Ces mesures n'ont pas convaincu le président de la commission d'enquête, Thomas Cazenave (Ensemble pour la République). "Les instituts de sondage sont utiles et leur activité est strictement encadrée par la loi", a-t-il considéré mercredi, lors d'une conférence de presse organisée en visioconférence. Et le député de Gironde d'ajouter que "rien dans ce qui a été dit lors des auditions ne permet de mettre en cause leur travail". Thomas Cazenave juge néanmoins que certaines pistes d'améliorations peuvent être explorées, comme "la publication plus systématique des données brutes, une meilleure pédagogie des marges d'incertitudes" et une "vigilance sur les projections en sièges".
Le député du parti présidentiel juge, en outre, que notre "système électoral est solide" : "Les élections en France sont bien organisées", explique Thomas Cazenave. Néanmoins, l'ancien ministre délégué chargé des Comptes publics ajoute que le risque d'"ingérences étrangères" est désormais une "menace réelle et sérieuse". Le député EPR estime donc nécessaire de "renforcer les capacités du service de vigilance et de protection contre les ingérences numériques étrangères (Viginum)" et d'"aller plus loin dans la coopération avec les plateformes et les réseaux sociaux".

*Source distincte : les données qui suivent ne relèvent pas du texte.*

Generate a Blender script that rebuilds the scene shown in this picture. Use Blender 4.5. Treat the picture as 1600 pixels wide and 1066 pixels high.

D'autres propositions d'Antoine Léaument
- Accorder le droit de vote aux élections municipales aux étrangers non ressortissants de l'UE,
- lancer une campagne nationale d'information sur les élections
- créer une banque de la démocratie,
- Renforcer les moyens alloués aux services institutionnels chargés de la lutte contre les ingérences étrangères, en particulier Viginum,
- rendre obligatoire le vote dès 18 ans,
- abaisser le droit de vote à 16 ans,
- mettre en place un moratoire sur les radiations pour perte d'attache communale.
Les propositions de Thomas Cazenave
- Encadrer les radiations pour perte d'attache communale en fixant un délai minimal avant un scrutin,
- enrichir le répertoire électoral unique (REU) en y intégrant les coordonnées numériques,
- lever le moratoire sur les machines à voter,
- refuser le vote électronique à distance à l'échelle nationale,
- renforcer la réponse institutionnelle face aux ingérences étrangères.